The chasm that sometimes seems to exist between missions or ministry and normal life needs to be erased. Once it is, there will be days of discouragement. There are lots of those in normal life. But there will also be a stronger, deeper knowledge of the goodness of God and growth of a real, operative faith in Him. That’s how ministry and life complement each other. They can, and must, go hand in hand.
-Janessa
If you are praying for Adopt-A-Block, pray that the power of God would not become commonplace to us. On Saturday our group was small again- about ten people, I think. But God proved again that even in our smallness, he will be glorified. The team I went with that day met a young man on the doorstep of my building who said he was a Catholic, and Mr. LaCount asked him some very pointed questions about Jesus and explained to him the gospel. When we went inside, we were invited in by a woman we had just met who turned out to be the mother of one of this young man’s friends. Three other friends were also visiting that day, some of whom hadn’t heard of the gospel.

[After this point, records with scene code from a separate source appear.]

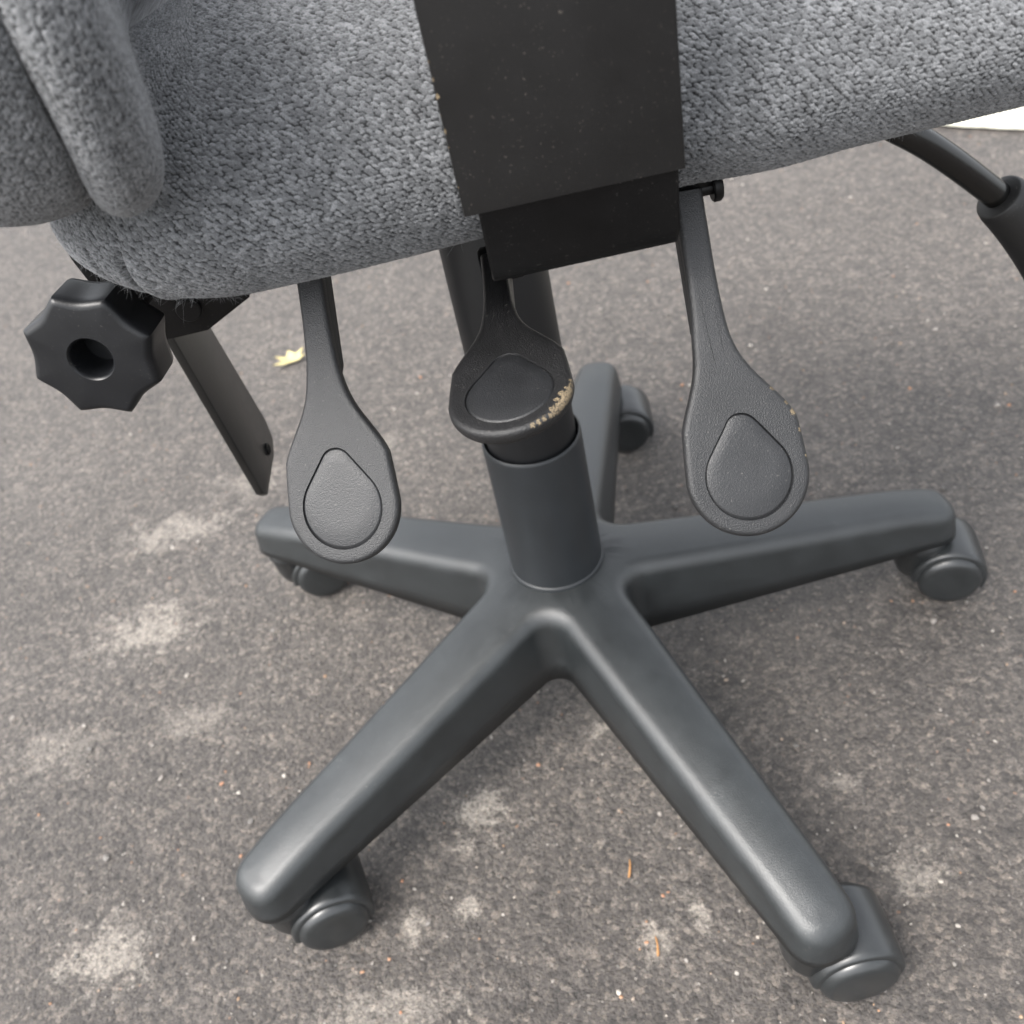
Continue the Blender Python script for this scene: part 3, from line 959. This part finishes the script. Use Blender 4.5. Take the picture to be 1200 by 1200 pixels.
# ---- star knob with eight lobes
def make_knob(loc, axis, radius, spin):
    root = empty('star_knob', (0, 0, 0), chair)
    root.matrix_local = axis_matrix(loc, axis, (1, 0, 0))
    n = 128
    def ring(rf, z, inset=0.0):
        pts = []
        for k in range(n):
            a = 2 * math.pi * k / n
            ph = ((a / (math.pi / 4)) % 1.0) - 0.5               # lobes at +-0.5
            r = radius * (1 - 0.125 * abs(math.cos(math.pi * ph)) ** 1.02) * rf - inset
            pts.append((r * math.cos(a + spin), r * math.sin(a + spin), z))
        return pts
    T = 0.023
    seq = [ring(0.90, -0.002), ring(0.97, 0.0), ring(1.0, 0.004), ring(1.0, T - 0.006)]
    for f in np.linspace(0.15, math.pi / 2, 6):
        seq.append(ring(1.0, T - 0.0035 + 0.0035 * math.sin(f), 0.0035 * (1 - math.cos(f))))
    def circ(r, z):
        return [(r * math.cos(2 * math.pi * k / n + spin), r * math.sin(2 * math.pi * k / n + spin), z) for k in range(n)]
    seq += [circ(0.0140, T + 0.0002), circ(0.0096, T + 0.0003), circ(0.0089, T - 0.0003), circ(0.0085, T - 0.0015), circ(0.0083, T - 0.016)]
    V = [p for r_ in seq for p in r_]
    m = len(seq)
    F = [(i * n + j, i * n + (j + 1) % n, (i + 1) * n + (j + 1) % n, (i + 1) * n + j) for i in range(m - 1) for j in range(n)]
    bm = bmesh.new()
    vs = [bm.verts.new(v) for v in V]
    for f in F:
        bm.faces.new([vs[k] for k in f])
    bm.faces.new([vs[(m - 1) * n + k] for k in range(n)])
    bm.faces.new([vs[k] for k in range(n)][::-1])
    bm_obj('grip_body', bm, 'knob', root, 40)
    bm = bmesh.new()
    lathe(bm, [(0, -0.075), (0.005, -0.075), (0.005, -0.002), (0.0, -0.002)], 24)
    bm_obj('threaded_rod', bm, 'steel', root, 40)
    return root
make_knob((-0.1675, -0.123, 0.4405), (-0.10, -0.98, 0.12), 0.0280, R(10))

# ---- back bar and its bracket at the rear
sb = bmesh.new()
prism(sb, [(-0.042, 0.43), (-0.013, 0.252), (-0.006, 0.2445), (0.040, 0.2415), (0.052, 0.247), (0.054, 0.262), (0.008, 0.43)], -0.1815, -0.1765, Matrix(((0, 0, 1, 0), (1, 0, 0, 0), (0, 1, 0, 0), (0, 0, 0, 1))), bevel=0.0008)
bar = bm_obj('back_bar', sb, 'strip', chair, 40)
sb = bmesh.new()
lathe(sb, [(0, 0), (0.0042, 0.0), (0.0042, 0.0014), (0.0030, 0.0018), (0.0028, 0.0010), (0, 0.0010)], 24, axis_matrix((-0.1765, 0.030, 0.2545), (1, 0, 0), (0, 1, 0)))
bm_obj('rivet', sb, 'steel', bar, 40)
sb = bmesh.new()
XZ = Matrix(((1, 0, 0, 0), (0, 0, -1, 0), (0, 1, 0, 0), (0, 0, 0, 1)))
prism(sb, [(-0.186, 0.470), (-0.186, 0.436), (-0.182, 0.402), (-0.172, 0.399), (-0.148, 0.3995), (-0.122, 0.4120), (-0.105, 0.440), (-0.105, 0.470)], 0.056, 0.062, XZ, bevel=0.001)
br = bm_obj('tilt_bracket', sb, 'steel', chair, 40)
sb = bmesh.new()
lathe(sb, [(0, 0), (0.0062, 0.0), (0.0062, 0.003), (0.0055, 0.0038), (0, 0.0040)], 28, axis_matrix((-0.152, -0.062, 0.414), (0, -1, 0)))
bm_obj('bolt_head', sb, 'steel', br, 40)
sb = bmesh.new()
prism(sb, [(-0.066, 0.475), (-0.066, 0.452), (-0.056, 0.425), (0.05, 0.425), (0.05, 0.475)], -0.1925, -0.187, Matrix(((0, 0, 1, 0), (1, 0, 0, 0), (0, 1, 0, 0), (0, 0, 0, 1))), bevel=0.0008)
bm_obj('rear_flange', sb, 'steel', chair, 40)

# ---- bent tube lever with rubber grip towards the seat front
tp = catmull([(0.10, -0.045, 0.448), (0.17, -0.048, 0.440), (0.205, -0.050, 0.419), (0.231, -0.050, 0.399), (0.267, -0.050, 0.366), (0.292, -0.050, 0.340)], 10)
tb = bmesh.new()
tube(tb, tp, 0.0070, 28)
tl = bm_obj('tilt_lever', tb, 'tube', chair, 60)
gp = [(0.2610, -0.050, 0.3715), (0.2625, -0.050, 0.3700), (0.266, -0.050, 0.3665), (0.275, -0.050, 0.356), (0.292, -0.050, 0.331), (0.310, -0.050, 0.30), (0.325, -0.050, 0.272)]
gp = catmull(gp, 5)
rg = np.interp(np.arange(len(gp)), [0, 3, 8, 14, 22, 30], [0.0090, 0.0122, 0.0132, 0.0140, 0.0135, 0.0120])
tb = bmesh.new()
tube(tb, gp, rg, 32)
bm_obj('hand_grip', tb, 'grip', tl, 60)

# ------------------------------------------------------------------ loose things on the ground
def leaf():
    o2 = [(-0.030, -0.012), (-0.016, -0.014), (-0.004, -0.010), (0.010, -0.016), (0.024, -0.012), (0.016, -0.002), (0.028, 0.008), (0.012, 0.008), (0.004, 0.022), (-0.004, 0.010), (-0.020, 0.016), (-0.012, 0.003)]
    P = np.array(o2)
    nring = len(P)
    pts = []
    for f in (1.0, 0.66, 0.33):
        for (x, y) in P * f:
            pts.append((x, y, 0.004 + 9.0 * (x * x + 0.6 * y * y) + 0.10 * abs(y) * f))
    pts.append((0, 0, 0.004))
    bm = bmesh.new()
    vs = [bm.verts.new(p) for p in pts]
    for i in range(2):
        for j in range(nring):
            j2 = (j + 1) % nring
            bm.faces.new((vs[i * nring + j], vs[i * nring + j2], vs[(i + 1) * nring + j2], vs[(i + 1) * nring + j]))
    for j in range(nring):
        bm.faces.new((vs[2 * nring + j], vs[2 * nring + (j + 1) % nring], vs[-1]))
    bmesh.ops.recalc_face_normals(bm, faces=bm.faces[:])
    bmesh.ops.solidify(bm, geom=bm.faces[:], thickness=0.0004)
    o = bm_obj('fallen_leaf', bm, 'leaf')
    o.location = (-0.276, 0.556, 0.0)
    o.scale = (0.8, 0.8, 0.8)
    o.rotation_euler = (0, 0, R(20))
    o['label'] = 'small pale yellow fallen leaf on the asphalt behind the chair'
    o['category'] = 'leaf'
leaf()

def grit():
    N = 6500
    ico = bmesh.new()
    bmesh.ops.create_icosphere(ico, subdivisions=1, radius=1.0)
    bv = np.array([v.co[:] for v in ico.verts]); bf = np.array([[v.index for v in f.verts] for f in ico.faces])
    ico.free()
    x = rng.uniform(-0.75, 0.75, N); y = -0.36 + 1.25 * rng.uniform(0, 1, N) ** 1.4
    r = 0.00085 * np.exp(rng.normal(0, 0.45, N)); r = np.clip(r, 0.0003, 0.0028)
    tone = rng.uniform(0, 1, N) ** 1.25
    V, A = [], []
    for k in range(N):
        sc = rng.uniform(0.6, 1.3, 3) * [1, 1, 0.65]
        q = bv * (1 + rng.uniform(-0.22, 0.22, (len(bv), 1))) * sc * r[k]
        a = rng.uniform(0, 6.28); c_, s_ = math.cos(a), math.sin(a)
        q = np.column_stack([q[:, 0] * c_ - q[:, 1] * s_, q[:, 0] * s_ + q[:, 1] * c_, q[:, 2]])
        V.append(q + [x[k], y[k], r[k] * 0.35]); A.append(np.full(len(bv), tone[k]))
    V = np.concatenate(V); A = np.concatenate(A)
    F = (bf[None] + (np.arange(N) * len(bv))[:, None, None]).reshape(-1, 3).tolist()
    o = mesh_obj('loose_grit', V, F, 'stone', smooth=False, attr=('tone', A))
    o['kind'] = 'stuff'
    o['label'] = 'fine loose grit and tiny stones scattered over the asphalt'
    o['category'] = 'grit'
grit()

def needle(a, b, label):
    bm = bmesh.new()
    A, B = Vector((a[0], a[1], 0.0012)), Vector((b[0], b[1], 0.0016))
    P = [A + (B - A) * t + Vector((0, 0, 0.0012 * math.sin(math.pi * t))) + Vector((0.0008 * math.sin(3 * t), 0, 0)) for t in np.linspace(0, 1, 9)]
    tube(bm, P, [0.0003, 0.0005, 0.0006, 0.00065, 0.0007, 0.0008, 0.0009, 0.0009, 0.0006], 8)
    o = bm_obj('dry_needle', bm, 'needle')
    o['label'] = label
    o['category'] = 'needle'
    o['group'] = 'dry needles on the asphalt'
MAT['needle'] = plastic('dry_orange_needle', (0.34, 0.17, 0.06), 0.6, grain=400, bump=0.1, dust=0.0)
needle((0.0062, -0.1766), (0.0029, -0.1896), 'short orange dry needle on the asphalt between the two front legs')
needle((0.0118, -0.2311), (0.0105, -0.2440), 'orange dry needle beside the pale stain near the bottom edge')
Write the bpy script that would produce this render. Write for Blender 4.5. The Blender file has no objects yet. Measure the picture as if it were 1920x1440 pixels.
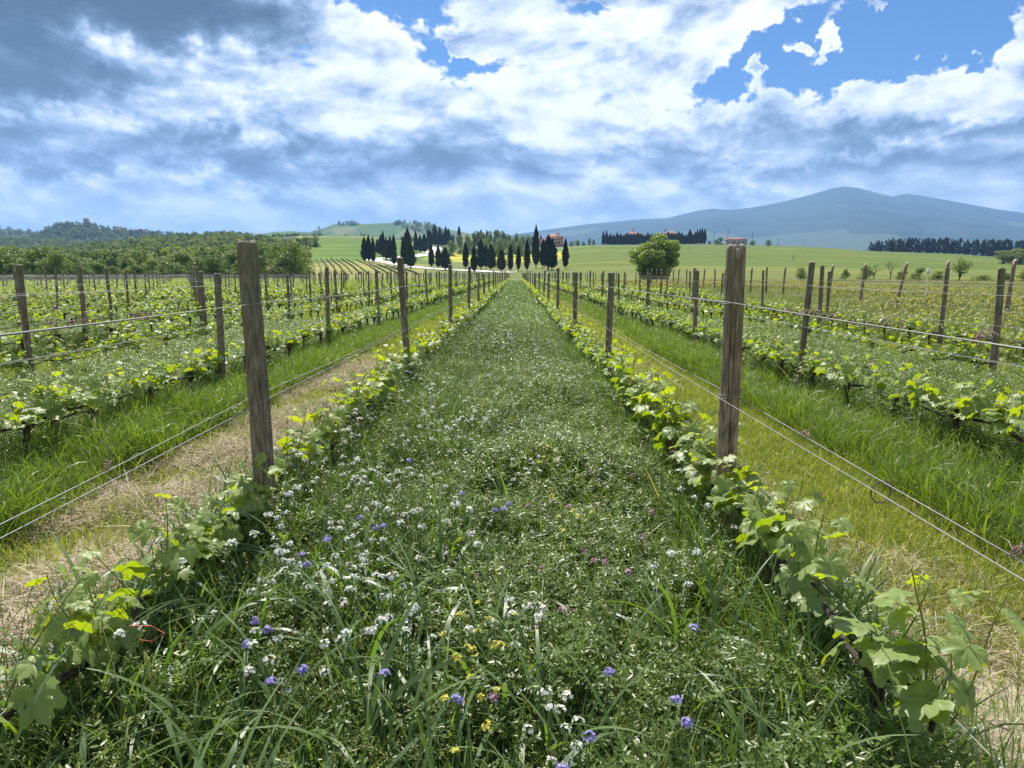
import bpy, math, random
import numpy as np
from mathutils import Vector, Matrix

# ------------------------------------------------------------------ camera, world, sun, exposure
SC = bpy.context.scene
COL = SC.collection
HC = 1.5                                   # eye height (m)
PITCH = math.atan(207 / 1280.0)            # camera looks slightly down
YAW = math.radians(0.36)                   # and a touch left of the rows
cam_d = bpy.data.cameras.new('camera')
cam_d.lens = 24.0; cam_d.sensor_width = 36.0
cam_d.clip_start = 0.05; cam_d.clip_end = 30000
cam = bpy.data.objects.new('camera', cam_d); COL.objects.link(cam)
cam.location = (0, 0, HC)
cam.rotation_euler = (math.pi / 2 - PITCH, 0, YAW)
SC.camera = cam
cam_d.dof.use_dof = False

SUN_AZ = math.radians(-14)                 # from +Y, negative = left
SUN_EL = math.radians(56)
sd = bpy.data.lights.new('sun', 'SUN'); sd.energy = 5.0; sd.angle = math.radians(0.5)
sd.color = (1.0, 0.955, 0.88)
so = bpy.data.objects.new('sun', sd); COL.objects.link(so)
sdir = Vector((math.sin(SUN_AZ) * math.cos(SUN_EL), math.cos(SUN_AZ) * math.cos(SUN_EL), math.sin(SUN_EL)))
so.rotation_euler = sdir.to_track_quat('Z', 'Y').to_euler()
so.location = (0, 0, 30)

SC.view_settings.view_transform = 'Standard'
SC.view_settings.look = 'None'
SC.view_settings.exposure = 0.85
SC.view_settings.gamma = 1.0
SC.render.engine = 'CYCLES'
SC.cycles.use_denoising = True
SC.cycles.max_bounces = 6
SC.cycles.diffuse_bounces = 3
SC.cycles.glossy_bounces = 2
SC.cycles.transmission_bounces = 3
SC.cycles.transparent_max_bounces = 4
SC.cycles.volume_bounces = 0
SC.cycles.sample_clamp_indirect = 6

def ray(px, py):
    """direction (u,1,v) of a photo pixel (1920x1440)"""
    x = (px - 960) / 1280.0; y = (720 - py) / 1280.0
    cp, sp = math.cos(PITCH), math.sin(PITCH)
    fx, fy, fz = x, cp + y * sp, -sp + y * cp
    cy, sy = math.cos(YAW), math.sin(YAW)
    X = fx * cy - fy * sy; Y = fx * sy + fy * cy
    return X / Y, 1.0, fz / Y
def at(px, py, Y):
    u, _, v = ray(px, py)
    return np.array((u * Y, Y, HC + v * Y))
def proj(X, Y, Z):
    cy, sy = math.cos(YAW), math.sin(YAW)
    fx = X * cy + Y * sy; fy = -X * sy + Y * cy; fz = Z - HC
    cp, sp = math.cos(PITCH), math.sin(PITCH)
    dep = fy * cp - fz * sp; up = fy * sp + fz * cp
    dep = np.where(np.abs(dep) < 1e-3, 1e-3, dep)
    return 960 + 1280 * fx / dep, 720 - 1280 * up / dep, dep

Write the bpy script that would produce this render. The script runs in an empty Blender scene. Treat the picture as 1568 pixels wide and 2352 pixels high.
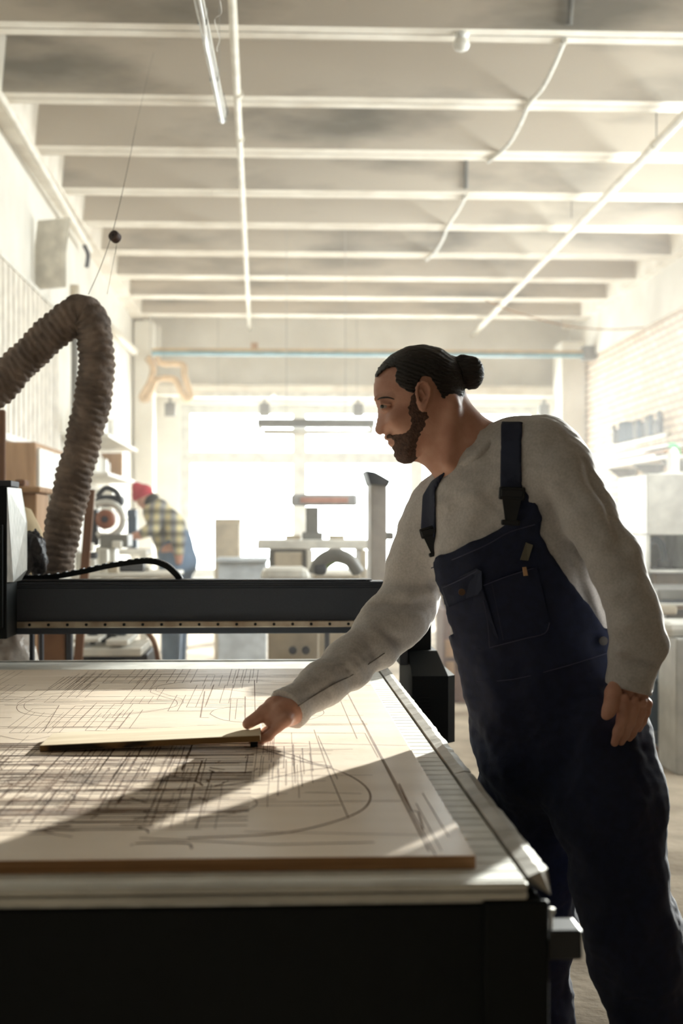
import bpy, bmesh, math, random
import numpy as np
from mathutils import Vector, Matrix
C = bpy.context.scene.collection
PI = math.pi
FPX, CX, HY, CAMZ = 3267.0, 784.0, 1207.0, 1.3
TH = math.atan((784 - 632) / FPX)
ct, st = math.cos(TH), math.sin(TH)

def W(px, py, d):
    xc = (px - CX) / FPX * d
    return Vector((xc * ct + d * st, -xc * st + d * ct, CAMZ + (HY - py) / FPX * d))
def onz(px, py, z):
    d = (z - CAMZ) * FPX / (HY - py)
    return W(px, py, d)

# ------------------------------------------------------------------ materials
def lin(c):
    return tuple(((v / 255) / 12.92 if v / 255 <= 0.04045 else ((v / 255 + 0.055) / 1.055) ** 2.4) for v in c) + (1,)
MATS = {}
def mat(name, rgb, rough=0.6, metal=0.0, rgb2=None, scale=8.0, detail=4, bump=0.0, bscale=40.0, stretch=None, spec=None, trans=0, contrast=(0.35, 0.65), sheen=0):
    if name in MATS: return MATS[name]
    m = bpy.data.materials.new(name); m.use_nodes = True
    nt = m.node_tree; N = nt.nodes; L = nt.links
    b = N['Principled BSDF']
    b.inputs['Roughness'].default_value = rough; b.inputs['Metallic'].default_value = metal
    if spec is not None: b.inputs['Specular IOR Level'].default_value = spec
    if trans: b.inputs['Transmission Weight'].default_value = trans
    if sheen: b.inputs['Sheen Weight'].default_value = sheen
    b.inputs['Base Color'].default_value = lin(rgb)
    tc = N.new('ShaderNodeTexCoord'); mp = N.new('ShaderNodeMapping')
    L.new(tc.outputs['Object'], mp.inputs['Vector'])
    if stretch: mp.inputs['Scale'].default_value = stretch
    if rgb2 is None: rgb2 = tuple(int(v * 0.88) for v in rgb)
    n = N.new('ShaderNodeTexNoise'); n.inputs['Scale'].default_value = scale; n.inputs['Detail'].default_value = detail
    r = N.new('ShaderNodeValToRGB'); r.color_ramp.elements[0].position = contrast[0]; r.color_ramp.elements[1].position = contrast[1]
    r.color_ramp.elements[0].color = lin(rgb2); r.color_ramp.elements[1].color = lin(rgb)
    L.new(mp.outputs['Vector'], n.inputs['Vector']); L.new(n.outputs['Fac'], r.inputs['Fac']); L.new(r.outputs['Color'], b.inputs['Base Color'])
    if bump:
        n2 = N.new('ShaderNodeTexNoise'); n2.inputs['Scale'].default_value = bscale; n2.inputs['Detail'].default_value = 5
        bp = N.new('ShaderNodeBump'); bp.inputs['Strength'].default_value = bump; bp.inputs['Distance'].default_value = 0.01
        L.new(mp.outputs['Vector'], n2.inputs['Vector']); L.new(n2.outputs['Fac'], bp.inputs['Height']); L.new(bp.outputs['Normal'], b.inputs['Normal'])
    MATS[name] = m
    return m

# ------------------------------------------------------------------ mesh builder
class MB:
    def __init__(s): s.v = []; s.f = []
    def add(s, vs, fs):
        o = len(s.v); s.v += [tuple(v) for v in vs]; s.f += [tuple(i + o for i in f) for f in fs]; return s
    def box(s, lo, hi, bev=0.0, R=None):
        x0, y0, z0 = lo; x1, y1, z1 = hi
        if bev <= 0:
            vs = [(x, y, z) for x in (x0, x1) for y in (y0, y1) for z in (z0, z1)]
            fs = [(0, 1, 3, 2), (4, 6, 7, 5), (0, 4, 5, 1), (2, 3, 7, 6), (0, 2, 6, 4), (1, 5, 7, 3)]
        else:
            bm = bmesh.new(); bmesh.ops.create_cube(bm, size=1)
            for v in bm.verts: v.co = Vector(((x0 + x1) / 2 + v.co.x * (x1 - x0), (y0 + y1) / 2 + v.co.y * (y1 - y0), (z0 + z1) / 2 + v.co.z * (z1 - z0)))
            bev = min(bev, 0.45 * min(x1 - x0, y1 - y0, z1 - z0))
            bmesh.ops.bevel(bm, geom=bm.edges[:], offset=bev, segments=2, affect='EDGES', profile=0.5)
            bm.verts.index_update(); vs = [v.co.copy() for v in bm.verts]; fs = [[v.index for v in f.verts] for f in bm.faces]; bm.free()
        if R is not None: vs = [R @ Vector(v) for v in vs]
        return s.add(vs, fs)
    def tube(s, pts, r, n=10, cap=True, closed=False):
        pts = [Vector(p) for p in pts]; K = len(pts)
        rr = r if isinstance(r, (list, tuple)) else [r] * K
        vs = []; fs = []; up = None
        for i, p in enumerate(pts):
            a = pts[i - 1] if (i > 0 or closed) else p; b = pts[(i + 1) % K] if (i < K - 1 or closed) else p
            t = (b - a).normalized()
            if up is None:
                up = Vector((0, 0, 1)) if abs(t.z) < 0.9 else Vector((1, 0, 0))
            u = (up - t * up.dot(t)).normalized(); up = u; w = t.cross(u)
            for k in range(n):
                q = 2 * PI * k / n; vs.append(p + (u * math.cos(q) + w * math.sin(q)) * rr[i])
        for i in range(K if closed else K - 1):
            for k in range(n):
                a = i * n + k; b = i * n + (k + 1) % n; j = (i + 1) % K
                fs.append((a, b, j * n + (k + 1) % n, j * n + k))
        if cap and not closed:
            fs.append(tuple(range(n))[::-1]); fs.append(tuple((K - 1) * n + k for k in range(n)))
        return s.add(vs, fs)
    def lathe(s, prof, c=(0, 0, 0), n=24, axis='Z'):
        vs = []; fs = []
        for r, h in prof:
            for k in range(n):
                q = 2 * PI * k / n; x, y, z = r * math.cos(q), r * math.sin(q), h
                if axis == 'Y': x, y, z = x, z, y
                if axis == 'X': x, y, z = z, x, y
                vs.append((x + c[0], y + c[1], z + c[2]))
        for i in range(len(prof) - 1):
            for k in range(n):
                fs.append((i * n + k, i * n + (k + 1) % n, (i + 1) * n + (k + 1) % n, (i + 1) * n + k))
        fs.append(tuple(range(n))[::-1]); fs.append(tuple((len(prof) - 1) * n + k for k in range(n)))
        return s.add(vs, fs)
    def prism(s, poly, ext):       # poly: list of Vectors, ext: Vector
        n = len(poly); vs = [Vector(p) for p in poly] + [Vector(p) + ext for p in poly]
        fs = [tuple(range(n))[::-1], tuple(range(n, 2 * n))] + [(i, (i + 1) % n, n + (i + 1) % n, n + i) for i in range(n)]
        return s.add(vs, fs)
    def ribbon(s, pts, w, t, side):       # flat strap along pts; side = width direction
        pts = [Vector(p) for p in pts]; side = Vector(side).normalized(); vs = []; fs = []
        for i, p in enumerate(pts):
            a = pts[max(i - 1, 0)]; b = pts[min(i + 1, len(pts) - 1)]
            tt = (b - a).normalized(); nn = tt.cross(side).normalized()
            for (q, h) in ((-1, -1), (1, -1), (1, 1), (-1, 1)): vs.append(p + side * (w / 2 * q) + nn * (t / 2 * h))
        for i in range(len(pts) - 1):
            for k in range(4): fs.append((i * 4 + k, i * 4 + (k + 1) % 4, i * 4 + 4 + (k + 1) % 4, i * 4 + 4 + k))
        fs.append((3, 2, 1, 0)); e = 4 * len(pts) - 4; fs.append((e, e + 1, e + 2, e + 3))
        return s.add(vs, fs)
    def build(s, name, m, parent=None, smooth=False, origin=None):
        me = bpy.data.meshes.new(name)
        off = Vector((0, 0, 0))
        if parent is not None: off = wloc(parent)
        elif origin is not None: off = Vector(origin)
        me.from_pydata([Vector(v) - off for v in s.v], [], s.f)
        bm = bmesh.new(); bm.from_mesh(me); bmesh.ops.recalc_face_normals(bm, faces=bm.faces); bm.to_mesh(me); bm.free()
        if smooth:
            for p in me.polygons: p.use_smooth = len(p.vertices) < 7
        me.materials.append(m)
        o = bpy.data.objects.new(name, me); C.objects.link(o)
        if parent is not None: o.parent = parent
        else: o.location = off
        return o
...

Mr. LaCount told the young man on the doorstep, “Our meeting here today was for a reason, and I believe that reason was so you can hear what I have to say to you.” How true that is- God has great purposes. What concerns me is the way our hearts become dull to them. A year ago, I would have leaped about in the hallway once we left the woman’s apartment and told everyone else from the teams about it right away. But now, we hear of little kids from the Bible clubs asking questions about the resurrection, and of friendships formed at the cookout, and people who ask for Bibles, and we barely stop to rejoice. Instead, we look at the other nine people standing in a circle in the yard praying with us and think, Aw, man, what a tiny group this is.
Be encouraged! With weak things God still does great work! We have seen that over and over- may it not deaden us to His glory! How quickly we forget God’s purposes and substitute our own. God is not distressed by our limitations, and on Saturday six people heard about Him. Pray that we, not only as a group but as the church, would keep our eyes on the goal and never give up.